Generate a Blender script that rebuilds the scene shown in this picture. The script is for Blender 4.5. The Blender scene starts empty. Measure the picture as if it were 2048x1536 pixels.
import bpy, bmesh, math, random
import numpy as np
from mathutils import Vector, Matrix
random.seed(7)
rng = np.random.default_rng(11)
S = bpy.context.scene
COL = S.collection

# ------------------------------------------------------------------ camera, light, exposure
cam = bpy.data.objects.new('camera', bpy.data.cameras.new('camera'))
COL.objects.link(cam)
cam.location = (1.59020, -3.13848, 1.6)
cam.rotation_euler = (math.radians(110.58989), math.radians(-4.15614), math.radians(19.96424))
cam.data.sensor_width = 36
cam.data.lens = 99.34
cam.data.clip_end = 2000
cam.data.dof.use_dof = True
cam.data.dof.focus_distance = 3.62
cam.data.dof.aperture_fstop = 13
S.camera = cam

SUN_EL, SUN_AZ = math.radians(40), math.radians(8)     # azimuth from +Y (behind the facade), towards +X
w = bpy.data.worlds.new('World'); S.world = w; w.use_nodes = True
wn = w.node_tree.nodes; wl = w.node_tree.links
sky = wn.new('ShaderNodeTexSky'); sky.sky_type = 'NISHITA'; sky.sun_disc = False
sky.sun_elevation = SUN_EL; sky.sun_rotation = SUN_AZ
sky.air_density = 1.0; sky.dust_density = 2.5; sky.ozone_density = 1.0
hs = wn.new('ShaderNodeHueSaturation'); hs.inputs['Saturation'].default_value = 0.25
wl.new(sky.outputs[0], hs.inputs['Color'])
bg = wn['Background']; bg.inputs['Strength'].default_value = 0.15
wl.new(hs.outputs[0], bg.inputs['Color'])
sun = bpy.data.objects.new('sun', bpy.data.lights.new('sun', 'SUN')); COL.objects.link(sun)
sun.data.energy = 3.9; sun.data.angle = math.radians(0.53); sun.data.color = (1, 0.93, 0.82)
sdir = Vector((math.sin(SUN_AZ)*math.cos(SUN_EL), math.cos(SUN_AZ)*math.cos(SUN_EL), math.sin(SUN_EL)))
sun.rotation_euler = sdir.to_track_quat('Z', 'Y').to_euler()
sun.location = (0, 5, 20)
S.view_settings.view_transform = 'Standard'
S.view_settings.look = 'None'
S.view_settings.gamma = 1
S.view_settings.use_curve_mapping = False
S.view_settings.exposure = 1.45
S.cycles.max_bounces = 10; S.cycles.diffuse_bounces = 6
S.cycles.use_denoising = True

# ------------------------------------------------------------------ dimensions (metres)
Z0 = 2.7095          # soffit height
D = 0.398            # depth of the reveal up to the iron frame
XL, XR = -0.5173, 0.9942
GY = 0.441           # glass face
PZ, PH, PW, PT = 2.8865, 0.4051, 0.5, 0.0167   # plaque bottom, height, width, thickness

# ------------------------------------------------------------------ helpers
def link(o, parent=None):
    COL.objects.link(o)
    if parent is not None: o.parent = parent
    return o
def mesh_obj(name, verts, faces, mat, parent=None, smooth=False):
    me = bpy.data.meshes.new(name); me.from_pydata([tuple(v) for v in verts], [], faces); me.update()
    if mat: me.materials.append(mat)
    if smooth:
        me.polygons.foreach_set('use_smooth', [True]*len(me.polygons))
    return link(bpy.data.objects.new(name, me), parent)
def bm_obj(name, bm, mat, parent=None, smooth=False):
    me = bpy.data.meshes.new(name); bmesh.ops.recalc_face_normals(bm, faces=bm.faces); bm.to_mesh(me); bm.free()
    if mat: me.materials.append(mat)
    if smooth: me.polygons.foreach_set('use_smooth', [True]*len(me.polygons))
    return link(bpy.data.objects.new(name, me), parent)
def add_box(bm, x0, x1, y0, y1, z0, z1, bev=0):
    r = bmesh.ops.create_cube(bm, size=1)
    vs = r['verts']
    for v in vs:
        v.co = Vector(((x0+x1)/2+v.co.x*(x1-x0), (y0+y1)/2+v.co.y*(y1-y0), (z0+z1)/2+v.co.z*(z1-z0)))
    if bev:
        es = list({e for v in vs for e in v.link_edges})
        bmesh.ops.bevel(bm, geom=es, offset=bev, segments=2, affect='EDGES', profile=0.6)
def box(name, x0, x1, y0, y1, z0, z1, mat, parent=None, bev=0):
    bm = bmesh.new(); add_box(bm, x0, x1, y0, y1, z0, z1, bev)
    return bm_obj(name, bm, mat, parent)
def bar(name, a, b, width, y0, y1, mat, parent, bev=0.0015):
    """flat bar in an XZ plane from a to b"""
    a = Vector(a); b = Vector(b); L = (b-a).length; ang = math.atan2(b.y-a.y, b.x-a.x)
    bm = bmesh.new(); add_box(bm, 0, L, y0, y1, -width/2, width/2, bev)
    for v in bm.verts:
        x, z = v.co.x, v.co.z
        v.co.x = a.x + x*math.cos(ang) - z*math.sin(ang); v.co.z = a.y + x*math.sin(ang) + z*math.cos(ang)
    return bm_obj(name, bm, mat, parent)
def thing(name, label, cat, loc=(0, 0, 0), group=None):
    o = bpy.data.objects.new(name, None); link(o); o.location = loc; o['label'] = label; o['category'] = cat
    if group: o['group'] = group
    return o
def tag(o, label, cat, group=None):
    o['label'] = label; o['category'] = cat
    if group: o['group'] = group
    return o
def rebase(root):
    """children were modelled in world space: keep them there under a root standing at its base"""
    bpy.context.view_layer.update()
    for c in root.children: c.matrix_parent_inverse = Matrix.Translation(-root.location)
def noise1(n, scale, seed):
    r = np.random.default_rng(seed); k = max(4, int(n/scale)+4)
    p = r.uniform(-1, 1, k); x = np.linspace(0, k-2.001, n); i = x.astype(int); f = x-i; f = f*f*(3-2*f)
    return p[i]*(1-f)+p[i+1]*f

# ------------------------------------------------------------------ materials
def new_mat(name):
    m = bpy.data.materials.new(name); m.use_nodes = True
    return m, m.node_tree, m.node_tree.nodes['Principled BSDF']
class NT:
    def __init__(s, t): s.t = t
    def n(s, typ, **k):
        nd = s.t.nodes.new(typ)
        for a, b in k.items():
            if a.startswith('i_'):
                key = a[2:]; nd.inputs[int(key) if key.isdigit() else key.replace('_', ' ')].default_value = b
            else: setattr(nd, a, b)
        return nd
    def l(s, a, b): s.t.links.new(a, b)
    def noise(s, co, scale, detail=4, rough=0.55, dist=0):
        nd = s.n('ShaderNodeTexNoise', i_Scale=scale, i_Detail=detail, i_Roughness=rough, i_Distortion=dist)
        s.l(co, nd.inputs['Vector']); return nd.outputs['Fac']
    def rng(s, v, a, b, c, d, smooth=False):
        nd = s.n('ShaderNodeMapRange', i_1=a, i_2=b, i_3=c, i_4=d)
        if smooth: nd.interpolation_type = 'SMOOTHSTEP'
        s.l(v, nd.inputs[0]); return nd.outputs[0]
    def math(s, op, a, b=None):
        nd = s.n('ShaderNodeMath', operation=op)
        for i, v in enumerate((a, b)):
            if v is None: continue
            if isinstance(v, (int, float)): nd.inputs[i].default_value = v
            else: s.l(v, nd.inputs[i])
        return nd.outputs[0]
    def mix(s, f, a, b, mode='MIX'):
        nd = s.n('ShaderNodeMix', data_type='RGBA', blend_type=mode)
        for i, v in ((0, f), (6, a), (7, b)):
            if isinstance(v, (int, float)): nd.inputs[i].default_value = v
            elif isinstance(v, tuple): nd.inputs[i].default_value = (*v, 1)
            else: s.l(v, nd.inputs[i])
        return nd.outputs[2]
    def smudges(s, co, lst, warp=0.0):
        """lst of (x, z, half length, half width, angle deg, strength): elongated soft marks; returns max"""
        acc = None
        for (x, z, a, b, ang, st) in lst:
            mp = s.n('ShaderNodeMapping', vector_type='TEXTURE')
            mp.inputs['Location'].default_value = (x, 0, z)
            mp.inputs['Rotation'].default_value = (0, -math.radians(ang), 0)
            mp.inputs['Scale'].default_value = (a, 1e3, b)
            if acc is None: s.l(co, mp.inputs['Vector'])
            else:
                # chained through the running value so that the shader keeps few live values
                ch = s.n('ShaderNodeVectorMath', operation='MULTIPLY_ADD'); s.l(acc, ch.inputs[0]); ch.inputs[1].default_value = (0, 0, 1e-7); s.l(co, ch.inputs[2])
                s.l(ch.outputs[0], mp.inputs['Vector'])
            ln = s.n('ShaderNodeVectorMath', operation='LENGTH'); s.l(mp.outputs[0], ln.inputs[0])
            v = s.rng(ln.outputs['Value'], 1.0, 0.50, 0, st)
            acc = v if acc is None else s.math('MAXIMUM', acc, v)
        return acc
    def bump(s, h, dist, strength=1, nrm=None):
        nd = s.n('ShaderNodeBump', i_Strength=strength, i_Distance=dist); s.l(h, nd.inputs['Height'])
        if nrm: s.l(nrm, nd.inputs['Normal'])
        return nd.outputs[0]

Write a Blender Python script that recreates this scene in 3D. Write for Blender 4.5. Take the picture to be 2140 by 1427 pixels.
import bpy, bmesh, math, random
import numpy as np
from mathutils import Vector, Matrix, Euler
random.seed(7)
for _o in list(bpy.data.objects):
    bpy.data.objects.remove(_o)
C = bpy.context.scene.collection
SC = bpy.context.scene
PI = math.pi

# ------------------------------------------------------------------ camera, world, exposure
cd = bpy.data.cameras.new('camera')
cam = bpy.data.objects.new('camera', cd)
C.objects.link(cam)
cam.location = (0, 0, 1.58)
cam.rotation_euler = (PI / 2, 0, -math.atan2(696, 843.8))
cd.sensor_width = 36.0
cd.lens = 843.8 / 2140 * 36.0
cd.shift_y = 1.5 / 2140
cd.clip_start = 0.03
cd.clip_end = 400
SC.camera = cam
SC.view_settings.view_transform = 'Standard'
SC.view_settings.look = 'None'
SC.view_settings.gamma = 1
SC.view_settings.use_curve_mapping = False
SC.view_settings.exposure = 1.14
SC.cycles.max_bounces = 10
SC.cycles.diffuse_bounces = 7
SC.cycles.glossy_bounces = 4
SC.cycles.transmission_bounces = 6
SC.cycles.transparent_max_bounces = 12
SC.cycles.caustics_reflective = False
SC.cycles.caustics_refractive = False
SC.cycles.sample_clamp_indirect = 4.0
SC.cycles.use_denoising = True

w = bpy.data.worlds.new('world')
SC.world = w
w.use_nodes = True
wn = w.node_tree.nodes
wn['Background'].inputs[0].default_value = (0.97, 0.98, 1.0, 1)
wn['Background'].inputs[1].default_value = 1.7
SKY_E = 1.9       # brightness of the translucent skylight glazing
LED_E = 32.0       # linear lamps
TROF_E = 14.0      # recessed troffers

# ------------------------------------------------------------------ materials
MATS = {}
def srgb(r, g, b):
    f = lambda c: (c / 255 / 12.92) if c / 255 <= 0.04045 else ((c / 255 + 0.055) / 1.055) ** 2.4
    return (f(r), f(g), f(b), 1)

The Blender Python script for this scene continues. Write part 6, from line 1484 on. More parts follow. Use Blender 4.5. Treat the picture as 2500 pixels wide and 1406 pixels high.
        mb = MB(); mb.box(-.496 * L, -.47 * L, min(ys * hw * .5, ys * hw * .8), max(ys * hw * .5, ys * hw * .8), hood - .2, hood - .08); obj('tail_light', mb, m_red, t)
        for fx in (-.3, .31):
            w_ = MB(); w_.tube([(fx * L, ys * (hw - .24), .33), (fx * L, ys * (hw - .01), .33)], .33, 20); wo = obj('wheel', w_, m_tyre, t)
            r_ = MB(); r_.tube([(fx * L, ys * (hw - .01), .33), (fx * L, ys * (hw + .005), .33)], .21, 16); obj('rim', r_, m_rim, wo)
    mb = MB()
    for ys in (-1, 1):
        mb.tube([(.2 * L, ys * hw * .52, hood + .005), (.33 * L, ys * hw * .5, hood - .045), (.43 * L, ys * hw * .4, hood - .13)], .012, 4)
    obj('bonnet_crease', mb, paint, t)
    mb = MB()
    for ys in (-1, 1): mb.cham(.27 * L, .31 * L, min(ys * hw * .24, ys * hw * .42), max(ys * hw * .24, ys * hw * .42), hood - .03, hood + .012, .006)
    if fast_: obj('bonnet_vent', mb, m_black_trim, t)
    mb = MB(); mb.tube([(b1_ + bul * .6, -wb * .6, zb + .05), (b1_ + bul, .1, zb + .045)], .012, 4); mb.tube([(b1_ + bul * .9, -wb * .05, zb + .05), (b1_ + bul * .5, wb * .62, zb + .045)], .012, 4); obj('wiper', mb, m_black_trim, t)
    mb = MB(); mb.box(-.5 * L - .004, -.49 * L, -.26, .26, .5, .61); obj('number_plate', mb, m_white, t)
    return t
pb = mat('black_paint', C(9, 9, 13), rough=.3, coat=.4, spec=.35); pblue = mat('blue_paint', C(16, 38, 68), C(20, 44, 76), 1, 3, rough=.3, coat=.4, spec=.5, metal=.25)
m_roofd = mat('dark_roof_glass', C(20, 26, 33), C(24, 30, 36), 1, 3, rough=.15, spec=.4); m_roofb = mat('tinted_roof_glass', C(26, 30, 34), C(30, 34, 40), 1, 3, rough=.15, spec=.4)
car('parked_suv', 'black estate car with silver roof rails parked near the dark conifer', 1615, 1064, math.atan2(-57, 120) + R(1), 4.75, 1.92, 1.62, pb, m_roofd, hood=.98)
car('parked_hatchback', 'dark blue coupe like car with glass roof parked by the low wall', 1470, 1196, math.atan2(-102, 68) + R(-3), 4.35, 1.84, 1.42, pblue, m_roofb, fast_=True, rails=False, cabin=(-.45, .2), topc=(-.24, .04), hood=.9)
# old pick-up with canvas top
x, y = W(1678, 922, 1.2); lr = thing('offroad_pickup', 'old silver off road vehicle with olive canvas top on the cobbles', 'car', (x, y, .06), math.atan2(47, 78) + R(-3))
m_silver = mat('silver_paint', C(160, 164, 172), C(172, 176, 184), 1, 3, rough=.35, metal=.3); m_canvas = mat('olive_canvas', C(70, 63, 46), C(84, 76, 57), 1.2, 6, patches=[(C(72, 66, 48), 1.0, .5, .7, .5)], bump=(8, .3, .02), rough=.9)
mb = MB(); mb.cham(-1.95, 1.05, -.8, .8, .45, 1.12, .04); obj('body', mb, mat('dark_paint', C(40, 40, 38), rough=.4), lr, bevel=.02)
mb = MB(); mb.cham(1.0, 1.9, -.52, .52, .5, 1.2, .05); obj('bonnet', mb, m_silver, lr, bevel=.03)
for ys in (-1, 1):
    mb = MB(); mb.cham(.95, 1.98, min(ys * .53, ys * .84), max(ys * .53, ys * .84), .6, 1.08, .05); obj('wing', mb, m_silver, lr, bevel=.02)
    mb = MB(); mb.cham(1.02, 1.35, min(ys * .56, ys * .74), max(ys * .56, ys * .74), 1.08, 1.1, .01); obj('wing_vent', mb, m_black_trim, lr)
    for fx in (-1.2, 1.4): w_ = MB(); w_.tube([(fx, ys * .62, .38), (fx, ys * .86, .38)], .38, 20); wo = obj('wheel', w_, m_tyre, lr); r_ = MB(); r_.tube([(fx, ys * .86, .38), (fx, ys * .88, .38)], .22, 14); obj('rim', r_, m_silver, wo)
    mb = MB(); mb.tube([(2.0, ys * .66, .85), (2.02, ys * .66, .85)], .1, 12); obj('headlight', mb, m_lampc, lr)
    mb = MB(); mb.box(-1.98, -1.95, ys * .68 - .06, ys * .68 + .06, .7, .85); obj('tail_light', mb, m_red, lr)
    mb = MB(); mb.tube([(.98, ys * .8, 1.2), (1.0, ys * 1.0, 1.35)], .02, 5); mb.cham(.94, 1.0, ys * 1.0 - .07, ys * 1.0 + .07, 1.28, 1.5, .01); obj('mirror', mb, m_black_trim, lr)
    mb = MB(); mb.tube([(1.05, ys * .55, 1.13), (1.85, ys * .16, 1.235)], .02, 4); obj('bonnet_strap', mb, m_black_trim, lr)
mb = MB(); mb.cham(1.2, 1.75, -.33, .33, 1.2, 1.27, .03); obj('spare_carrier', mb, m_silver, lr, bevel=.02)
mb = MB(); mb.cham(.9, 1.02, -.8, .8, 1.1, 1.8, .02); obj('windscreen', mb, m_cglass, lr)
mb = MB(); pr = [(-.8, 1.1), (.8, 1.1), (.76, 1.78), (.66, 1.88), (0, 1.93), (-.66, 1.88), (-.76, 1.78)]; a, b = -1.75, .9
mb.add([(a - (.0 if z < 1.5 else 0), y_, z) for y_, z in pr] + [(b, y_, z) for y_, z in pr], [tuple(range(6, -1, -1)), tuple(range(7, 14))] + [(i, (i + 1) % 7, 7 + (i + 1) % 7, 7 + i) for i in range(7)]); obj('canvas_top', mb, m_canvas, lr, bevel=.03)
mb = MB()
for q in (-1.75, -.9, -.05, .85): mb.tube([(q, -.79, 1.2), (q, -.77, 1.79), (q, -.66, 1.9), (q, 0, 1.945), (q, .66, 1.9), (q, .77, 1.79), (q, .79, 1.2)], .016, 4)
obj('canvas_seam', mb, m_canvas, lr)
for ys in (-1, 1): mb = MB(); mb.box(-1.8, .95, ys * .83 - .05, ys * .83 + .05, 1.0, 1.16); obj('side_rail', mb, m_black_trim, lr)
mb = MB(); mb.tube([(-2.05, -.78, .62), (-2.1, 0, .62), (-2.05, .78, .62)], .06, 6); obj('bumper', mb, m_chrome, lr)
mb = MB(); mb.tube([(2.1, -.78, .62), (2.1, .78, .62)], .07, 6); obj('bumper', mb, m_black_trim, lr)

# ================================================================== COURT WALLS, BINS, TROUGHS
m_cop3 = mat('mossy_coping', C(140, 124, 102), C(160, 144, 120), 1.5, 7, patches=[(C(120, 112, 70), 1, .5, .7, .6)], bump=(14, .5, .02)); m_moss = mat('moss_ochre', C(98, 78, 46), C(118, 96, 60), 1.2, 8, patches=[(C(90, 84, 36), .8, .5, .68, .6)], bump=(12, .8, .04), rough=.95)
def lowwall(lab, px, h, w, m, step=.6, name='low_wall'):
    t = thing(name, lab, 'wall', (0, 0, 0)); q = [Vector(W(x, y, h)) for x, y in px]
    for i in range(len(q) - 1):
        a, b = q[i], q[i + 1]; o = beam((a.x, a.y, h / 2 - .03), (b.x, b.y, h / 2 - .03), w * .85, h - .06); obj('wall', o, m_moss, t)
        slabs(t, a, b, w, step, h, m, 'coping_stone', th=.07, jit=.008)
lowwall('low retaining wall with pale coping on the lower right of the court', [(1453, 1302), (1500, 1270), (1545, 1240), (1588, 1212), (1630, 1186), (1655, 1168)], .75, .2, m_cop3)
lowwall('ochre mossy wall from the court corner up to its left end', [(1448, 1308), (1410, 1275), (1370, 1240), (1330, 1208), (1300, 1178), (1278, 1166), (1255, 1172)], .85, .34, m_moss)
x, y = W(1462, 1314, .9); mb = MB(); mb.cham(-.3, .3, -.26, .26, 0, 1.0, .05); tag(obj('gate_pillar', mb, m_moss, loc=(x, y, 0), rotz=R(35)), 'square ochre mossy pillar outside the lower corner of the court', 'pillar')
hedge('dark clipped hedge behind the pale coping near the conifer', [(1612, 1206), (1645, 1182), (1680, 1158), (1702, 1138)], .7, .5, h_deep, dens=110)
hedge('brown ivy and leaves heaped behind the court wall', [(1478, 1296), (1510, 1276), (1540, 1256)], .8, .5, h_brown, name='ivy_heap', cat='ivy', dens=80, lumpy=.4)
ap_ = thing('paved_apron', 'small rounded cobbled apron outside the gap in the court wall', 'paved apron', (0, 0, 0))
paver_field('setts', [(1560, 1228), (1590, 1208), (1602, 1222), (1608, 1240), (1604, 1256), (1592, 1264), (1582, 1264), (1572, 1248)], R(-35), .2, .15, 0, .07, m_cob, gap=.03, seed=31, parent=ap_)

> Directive
Include the first line, the line containing "COL = S.collection", and every line between them, copied exactly from the material above; output no other line.

> Task answer
Generate a Blender script that rebuilds the scene shown in this picture. The script is for Blender 4.5. The Blender scene starts empty. Measure the picture as if it were 2048x1536 pixels.
import bpy, bmesh, math, random
import numpy as np
from mathutils import Vector, Matrix
random.seed(7)
rng = np.random.default_rng(11)
S = bpy.context.scene
COL = S.collection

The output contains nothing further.